Siyasi, askerî, diplomatik, kültürel ve ekonomik olarak son üç senede büyük bir ivme kazanan Türkiye-Ukrayna ilişkileri, stratejik bir ortaklığa evrilmiş durumda. Özellikle hem Türkiye’nin hem de Ukrayna’nın Rusya ile yaşadıkları krizlerde ortak hareket etmeleri ve Karadeniz’de iş birliği içinde bulunmaları, gelecek perspektifinde taraflara önemli avantajlar sağlayacaktır. Ayrıca her iki ülkenin ihracat ve ithalat kalemlerine bakıldığında rekabet eden ekonomiler olmadıkları, aksine birbirlerini tamamlayabilecek ticari partnerler oldukları da görülüyor. İşte bütün bu gelişmeler önümüzdeki dönemde Türkiye-Ukrayna ilişkilerini çok daha ileri bir seviyeye taşıyacaktır.

 


[1] Türk kamuoyunda daha çok Kırım Tatarları yahut Kırım Tatar Türkleri olarak isimlendirilen bölge halkı, bu tanımlamadan rahatsız olduklarını dile getiriyor.
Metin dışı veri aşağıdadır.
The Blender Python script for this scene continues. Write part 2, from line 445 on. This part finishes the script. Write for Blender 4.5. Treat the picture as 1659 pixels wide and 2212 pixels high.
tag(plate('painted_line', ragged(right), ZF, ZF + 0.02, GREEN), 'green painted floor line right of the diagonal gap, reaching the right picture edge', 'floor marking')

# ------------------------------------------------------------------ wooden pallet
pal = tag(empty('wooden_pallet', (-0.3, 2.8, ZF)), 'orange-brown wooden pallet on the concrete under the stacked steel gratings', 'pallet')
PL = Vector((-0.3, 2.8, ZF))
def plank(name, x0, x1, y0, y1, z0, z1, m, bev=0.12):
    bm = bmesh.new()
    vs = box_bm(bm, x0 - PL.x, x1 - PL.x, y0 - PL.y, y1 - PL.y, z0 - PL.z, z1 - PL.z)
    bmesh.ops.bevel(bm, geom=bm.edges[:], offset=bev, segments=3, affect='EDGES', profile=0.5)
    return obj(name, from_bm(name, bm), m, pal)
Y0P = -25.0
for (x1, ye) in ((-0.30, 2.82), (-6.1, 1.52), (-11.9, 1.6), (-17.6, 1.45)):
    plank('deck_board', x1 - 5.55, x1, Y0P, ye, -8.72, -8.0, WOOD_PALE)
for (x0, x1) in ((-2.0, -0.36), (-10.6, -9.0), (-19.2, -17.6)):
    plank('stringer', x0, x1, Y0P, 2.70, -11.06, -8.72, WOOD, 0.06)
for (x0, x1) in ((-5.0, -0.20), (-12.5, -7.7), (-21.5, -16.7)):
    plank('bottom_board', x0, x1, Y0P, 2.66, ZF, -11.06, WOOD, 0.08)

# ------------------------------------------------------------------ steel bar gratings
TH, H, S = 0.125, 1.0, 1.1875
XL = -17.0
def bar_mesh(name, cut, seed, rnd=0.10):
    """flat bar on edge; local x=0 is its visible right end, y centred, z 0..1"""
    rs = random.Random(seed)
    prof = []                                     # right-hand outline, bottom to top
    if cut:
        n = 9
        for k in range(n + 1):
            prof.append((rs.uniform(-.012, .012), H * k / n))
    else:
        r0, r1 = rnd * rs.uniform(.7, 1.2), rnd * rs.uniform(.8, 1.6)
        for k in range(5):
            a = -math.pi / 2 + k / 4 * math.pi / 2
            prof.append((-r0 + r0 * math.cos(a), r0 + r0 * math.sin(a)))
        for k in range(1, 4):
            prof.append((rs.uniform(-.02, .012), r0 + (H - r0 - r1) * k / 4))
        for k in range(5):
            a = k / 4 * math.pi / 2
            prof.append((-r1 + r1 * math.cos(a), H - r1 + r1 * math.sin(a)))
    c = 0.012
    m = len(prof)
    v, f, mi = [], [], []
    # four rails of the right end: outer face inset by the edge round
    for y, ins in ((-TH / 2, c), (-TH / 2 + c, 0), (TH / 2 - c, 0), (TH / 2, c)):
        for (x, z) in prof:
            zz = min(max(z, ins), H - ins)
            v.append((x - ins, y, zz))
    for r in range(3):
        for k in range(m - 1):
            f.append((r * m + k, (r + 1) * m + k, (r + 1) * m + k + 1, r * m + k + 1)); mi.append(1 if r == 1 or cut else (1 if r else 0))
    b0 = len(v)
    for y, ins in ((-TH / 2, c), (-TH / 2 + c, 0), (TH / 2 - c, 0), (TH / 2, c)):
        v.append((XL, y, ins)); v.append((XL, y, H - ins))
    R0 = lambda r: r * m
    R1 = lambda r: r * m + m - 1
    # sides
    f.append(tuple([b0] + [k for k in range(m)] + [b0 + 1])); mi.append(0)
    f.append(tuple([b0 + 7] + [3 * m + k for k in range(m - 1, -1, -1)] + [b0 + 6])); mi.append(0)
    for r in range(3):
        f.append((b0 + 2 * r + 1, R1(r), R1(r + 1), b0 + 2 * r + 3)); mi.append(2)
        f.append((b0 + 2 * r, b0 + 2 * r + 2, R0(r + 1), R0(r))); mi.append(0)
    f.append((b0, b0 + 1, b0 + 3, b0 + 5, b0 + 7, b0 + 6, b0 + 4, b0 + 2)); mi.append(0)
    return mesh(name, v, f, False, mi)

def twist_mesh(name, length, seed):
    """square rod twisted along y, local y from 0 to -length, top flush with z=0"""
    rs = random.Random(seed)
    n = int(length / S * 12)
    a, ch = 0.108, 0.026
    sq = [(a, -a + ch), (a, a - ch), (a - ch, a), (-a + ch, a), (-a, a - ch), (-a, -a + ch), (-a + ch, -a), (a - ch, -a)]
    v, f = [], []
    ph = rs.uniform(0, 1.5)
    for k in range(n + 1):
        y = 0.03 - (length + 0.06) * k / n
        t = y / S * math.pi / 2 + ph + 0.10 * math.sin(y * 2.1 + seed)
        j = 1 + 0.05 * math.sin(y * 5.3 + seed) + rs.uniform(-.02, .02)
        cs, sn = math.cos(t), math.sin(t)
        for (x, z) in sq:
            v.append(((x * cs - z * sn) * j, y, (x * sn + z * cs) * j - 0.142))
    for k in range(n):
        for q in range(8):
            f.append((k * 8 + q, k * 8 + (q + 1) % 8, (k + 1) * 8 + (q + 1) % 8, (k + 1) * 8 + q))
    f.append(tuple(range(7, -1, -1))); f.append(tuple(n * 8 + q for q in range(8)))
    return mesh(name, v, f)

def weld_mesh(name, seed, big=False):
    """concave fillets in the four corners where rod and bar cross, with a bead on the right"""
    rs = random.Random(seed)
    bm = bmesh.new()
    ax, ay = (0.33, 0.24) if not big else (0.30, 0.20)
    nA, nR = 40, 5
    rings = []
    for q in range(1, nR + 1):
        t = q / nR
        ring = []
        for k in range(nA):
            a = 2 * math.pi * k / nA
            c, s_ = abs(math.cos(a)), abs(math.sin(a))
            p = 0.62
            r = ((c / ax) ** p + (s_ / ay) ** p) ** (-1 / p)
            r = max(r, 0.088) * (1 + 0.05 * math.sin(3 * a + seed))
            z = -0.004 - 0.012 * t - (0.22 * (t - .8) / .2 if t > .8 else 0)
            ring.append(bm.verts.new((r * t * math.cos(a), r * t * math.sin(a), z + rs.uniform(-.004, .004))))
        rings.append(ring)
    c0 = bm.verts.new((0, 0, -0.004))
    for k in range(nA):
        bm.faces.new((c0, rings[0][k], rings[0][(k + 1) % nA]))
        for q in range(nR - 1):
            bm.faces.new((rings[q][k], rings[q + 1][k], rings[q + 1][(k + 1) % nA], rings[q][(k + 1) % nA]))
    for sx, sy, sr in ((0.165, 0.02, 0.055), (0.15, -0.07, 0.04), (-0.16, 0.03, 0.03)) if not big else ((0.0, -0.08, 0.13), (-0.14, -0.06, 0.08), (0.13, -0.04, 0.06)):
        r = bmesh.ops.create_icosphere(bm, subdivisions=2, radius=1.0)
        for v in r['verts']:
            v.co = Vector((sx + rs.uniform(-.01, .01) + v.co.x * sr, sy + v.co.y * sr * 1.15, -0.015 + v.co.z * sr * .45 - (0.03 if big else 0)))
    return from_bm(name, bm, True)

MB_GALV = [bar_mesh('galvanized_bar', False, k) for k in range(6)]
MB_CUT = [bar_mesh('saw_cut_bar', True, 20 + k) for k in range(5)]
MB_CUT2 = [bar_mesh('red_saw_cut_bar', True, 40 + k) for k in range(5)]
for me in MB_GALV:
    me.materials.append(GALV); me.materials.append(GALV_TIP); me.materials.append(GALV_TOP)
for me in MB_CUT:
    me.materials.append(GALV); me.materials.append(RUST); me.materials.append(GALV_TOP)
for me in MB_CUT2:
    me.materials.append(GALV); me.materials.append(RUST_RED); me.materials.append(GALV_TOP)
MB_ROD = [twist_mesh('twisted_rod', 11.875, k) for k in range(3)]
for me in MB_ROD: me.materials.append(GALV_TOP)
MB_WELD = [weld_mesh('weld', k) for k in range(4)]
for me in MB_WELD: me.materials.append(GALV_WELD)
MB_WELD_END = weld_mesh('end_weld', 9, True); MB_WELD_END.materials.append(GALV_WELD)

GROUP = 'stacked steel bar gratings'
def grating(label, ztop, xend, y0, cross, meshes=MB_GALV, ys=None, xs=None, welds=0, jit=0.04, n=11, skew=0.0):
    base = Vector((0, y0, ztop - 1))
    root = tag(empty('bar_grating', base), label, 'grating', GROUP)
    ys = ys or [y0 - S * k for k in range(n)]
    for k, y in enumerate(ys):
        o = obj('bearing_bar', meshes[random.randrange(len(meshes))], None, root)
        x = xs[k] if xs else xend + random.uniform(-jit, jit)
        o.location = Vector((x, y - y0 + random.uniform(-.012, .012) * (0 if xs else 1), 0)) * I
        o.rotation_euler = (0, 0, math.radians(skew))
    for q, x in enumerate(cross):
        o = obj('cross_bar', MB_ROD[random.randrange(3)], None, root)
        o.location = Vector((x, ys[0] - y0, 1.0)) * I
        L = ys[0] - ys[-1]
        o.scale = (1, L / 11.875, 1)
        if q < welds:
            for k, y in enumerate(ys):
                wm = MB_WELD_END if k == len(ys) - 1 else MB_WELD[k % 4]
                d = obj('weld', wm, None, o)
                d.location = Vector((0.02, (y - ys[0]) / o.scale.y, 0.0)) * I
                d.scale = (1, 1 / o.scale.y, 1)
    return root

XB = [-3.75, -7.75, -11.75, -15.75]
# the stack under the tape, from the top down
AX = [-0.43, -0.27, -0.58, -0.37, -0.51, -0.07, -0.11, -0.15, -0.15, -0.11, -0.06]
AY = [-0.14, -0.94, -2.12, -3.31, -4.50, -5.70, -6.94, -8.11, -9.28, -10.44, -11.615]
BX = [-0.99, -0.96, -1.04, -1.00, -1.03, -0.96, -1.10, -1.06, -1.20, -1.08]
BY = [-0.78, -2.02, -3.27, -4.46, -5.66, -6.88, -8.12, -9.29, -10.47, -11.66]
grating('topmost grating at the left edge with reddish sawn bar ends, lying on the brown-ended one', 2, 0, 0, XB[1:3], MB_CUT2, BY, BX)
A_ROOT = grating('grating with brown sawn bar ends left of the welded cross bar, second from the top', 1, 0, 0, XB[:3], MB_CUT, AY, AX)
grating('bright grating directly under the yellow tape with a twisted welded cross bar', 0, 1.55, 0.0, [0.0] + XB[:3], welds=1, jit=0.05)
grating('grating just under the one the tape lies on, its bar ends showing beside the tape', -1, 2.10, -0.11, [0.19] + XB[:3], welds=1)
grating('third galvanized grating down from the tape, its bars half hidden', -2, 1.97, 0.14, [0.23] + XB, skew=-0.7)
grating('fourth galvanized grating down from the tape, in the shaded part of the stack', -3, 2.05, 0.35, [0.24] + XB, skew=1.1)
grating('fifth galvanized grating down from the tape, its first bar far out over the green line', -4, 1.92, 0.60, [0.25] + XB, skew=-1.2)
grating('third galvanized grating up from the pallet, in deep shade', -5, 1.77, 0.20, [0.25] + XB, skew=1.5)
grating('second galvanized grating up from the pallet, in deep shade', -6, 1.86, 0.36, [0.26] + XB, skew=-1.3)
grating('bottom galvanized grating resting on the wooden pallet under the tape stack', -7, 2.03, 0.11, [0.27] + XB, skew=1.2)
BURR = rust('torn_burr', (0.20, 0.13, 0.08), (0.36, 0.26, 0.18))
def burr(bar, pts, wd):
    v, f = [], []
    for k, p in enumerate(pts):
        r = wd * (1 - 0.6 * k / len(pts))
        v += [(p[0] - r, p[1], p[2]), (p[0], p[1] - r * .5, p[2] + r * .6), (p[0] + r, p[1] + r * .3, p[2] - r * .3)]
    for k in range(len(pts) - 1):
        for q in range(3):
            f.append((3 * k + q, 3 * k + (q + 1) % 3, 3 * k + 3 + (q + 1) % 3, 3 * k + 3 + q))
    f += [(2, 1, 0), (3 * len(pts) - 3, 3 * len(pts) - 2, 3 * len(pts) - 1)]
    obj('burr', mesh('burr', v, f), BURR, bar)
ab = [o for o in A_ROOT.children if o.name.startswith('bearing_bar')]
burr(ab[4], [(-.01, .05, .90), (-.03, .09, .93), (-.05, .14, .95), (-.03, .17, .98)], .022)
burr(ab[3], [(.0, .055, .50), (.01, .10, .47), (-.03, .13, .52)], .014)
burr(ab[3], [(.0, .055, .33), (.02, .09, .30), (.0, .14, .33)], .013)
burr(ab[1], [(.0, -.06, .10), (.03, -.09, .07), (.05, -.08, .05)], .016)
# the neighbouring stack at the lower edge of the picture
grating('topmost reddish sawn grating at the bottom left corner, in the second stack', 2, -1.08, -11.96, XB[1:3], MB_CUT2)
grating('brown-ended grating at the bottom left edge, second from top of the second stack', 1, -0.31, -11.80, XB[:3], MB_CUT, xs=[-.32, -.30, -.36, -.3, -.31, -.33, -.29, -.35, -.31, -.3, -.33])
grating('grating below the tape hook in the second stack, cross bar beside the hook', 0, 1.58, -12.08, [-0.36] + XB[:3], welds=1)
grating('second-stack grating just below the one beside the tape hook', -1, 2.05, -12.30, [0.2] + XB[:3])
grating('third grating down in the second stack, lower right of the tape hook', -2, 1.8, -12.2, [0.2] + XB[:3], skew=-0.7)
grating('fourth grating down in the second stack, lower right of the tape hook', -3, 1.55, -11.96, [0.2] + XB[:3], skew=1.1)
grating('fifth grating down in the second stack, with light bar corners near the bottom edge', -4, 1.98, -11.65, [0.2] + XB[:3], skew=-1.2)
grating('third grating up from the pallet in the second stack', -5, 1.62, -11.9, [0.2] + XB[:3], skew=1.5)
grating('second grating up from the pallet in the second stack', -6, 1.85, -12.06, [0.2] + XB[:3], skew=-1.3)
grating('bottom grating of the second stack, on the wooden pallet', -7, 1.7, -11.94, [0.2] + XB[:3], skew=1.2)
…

Özellikle Tatar kimliğini kabul etmeyen bölge halkı, bu ifadenin kendilerini aşağılamak için Ruslar tarafından kullanıldığını söylüyor. Bölge ziyareti sırasında yaptığımız görüşmelerde kendilerinin Kırım Türkleri olduğunu belirttiklerinden dolayı biz de bu ifadeyi kullanmayı uygun bulduk.